Qohelet è il predicatore. Nel cuore del Primo testamento il suo testo inquieta e sfida, perché proviene dalla voce di chi ha assaporato tutte le cose belle della vita. Eppure ne scorge una precarietà fondamentale espressa nel termine vanità (hebel): come la rugiada che al mattino si dissolve o come la schiuma del mare che immediatamente scompare. In modo sconsolato dice “chi ha lavorato alla fine dovrà lasciare ad altri tutta la sua fatica”. E’ uno sguardo realistico, che provoca a pensare e a scorgere come vanno le cose sotto il cielo. E’ tuttavia un pensiero che nella sua durezza apre a considerazioni di ciò che permane: La ‘nozione di eternità’ che Dio ha posto nel cuore umano è apertura ad avere una visione d’insieme di tutti frammenti della vita. Questi appaiono senza rapporto tra di loro. Oltre l’inconsistenza si apre un desiderio a scorgere un orizzonte di senso e ad arrendersi al mistero di Dio e del suo disegno.
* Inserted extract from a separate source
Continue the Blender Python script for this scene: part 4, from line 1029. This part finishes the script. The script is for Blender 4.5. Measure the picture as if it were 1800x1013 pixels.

«Fate attenzione e tenetevi lontani da ogni cupidigia perché, anche se uno è nell’abbondanza, la sua vita non dipende da ciò che egli possiede»
Luca presenta la parabola del ricco preoccupato solo di accumulare e che non considera il tempo della sua vita. I suoi pensieri concentrati sull’accumulo esprimono una stoltezza diffusa: è l’atteggiamento di chi non pensa al tempo ed alla fragilità della vita, al limite radicale di ogni esistenza e di ogni cosa.
La parabola narra situazioni quotidiane e tiene insieme un rimprovero e una indicazione: è in fondo una denuncia di modo di pensare la vita come accumulo rimanendo indifferenti alla giustizia e alla condizione di chi fa più fatica. E’ un anche indicazione a considerare il valore del tempo, a viverlo con responsabilità, verso gli altri, verso le cose affidate. Gesù propone di valutare il tempo e di pensare che la vita non dipende dai beni.
“vi siete svestiti dell’uomo vecchio con le sue azioni e avete rivestito il nuovo, che si rinnova per una piena conoscenza, ad immagine di Colui che lo ha creato”.
Nella lettera ai Colossesi si apre uno squarcio di speranza: la nostra esistenza già respira l’atmosfera della pasqua. Può aprirsi a ricercare le cose di lassù. E’ la presenza della novità di Cristo risorto che dà la forza e orienta ad un rinnovamento profondo della vita. Diventare creature nuove è camminare giorno per giorno in uno stile di vita che faccia propri i sentimenti e le scelte di Gesù stesso. E’ lui uomo nuovo e la nostra vita può essere trasformata per diventare come lui ha vissuto, passando facendo del bene perché Dio era con lui.